Theater/Sensitivity Lesson
Who Will Carry the Word? (through Sept. 26) emphasizes individuals, making 20 women's concentration camp stories vividly personal: Actresses hang actual victims' photos on the theater's wall, then silently remove them as each dies. They first enter in colorful modern clothing before donning gray prison garb in their captors' attempt to smother their identities. Their harrowing struggle against delirium, despair and death is hard to take, but it's an eloquent testament that we need to experience.

—Mark Cofta

Comments

i thought this article was both informative and descriptive.The critics took each individual play and gave me the reader a clear image of what each play was about. The articles gave me a huge insight as to how the actors and actresses feel as their characters in each show. I am not only disappointed that I was enable to see these showings, but excited at the same time to know that meaningful art is still in exsistence in today's world. In the Shakesploitation 2: Iambic Boogalo,Hart explains the comparison between the current television screening reality, and the reality of the play. Th play seems to be meaningful and inclusive to what goes on in our world today. The play takes three of the worlds famous writer Shakespeare and transforms them into a updated version of our generation. Therefore not only will it be better understood to its viewers, but solidifythe knowledge of Shakespeare's work.
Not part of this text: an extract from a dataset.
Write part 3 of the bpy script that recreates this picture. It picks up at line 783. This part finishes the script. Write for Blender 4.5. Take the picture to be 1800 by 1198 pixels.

In Ego Po's Company Huckabay tones us into the knowledge of a rare acting technique such as trusting not only oneself, but those eternal beings that surround the theater. This looks deeper into the theater relm and offers that connection to the audience. The concluding two articles speak on two productions with serious tonings and sensative subjects. The productions deal with the transformation of freedom into the captivity of the historical callings, and humorous notions of being human. All of these performances tell a solid story,entertain, and are filled with great productive qualities.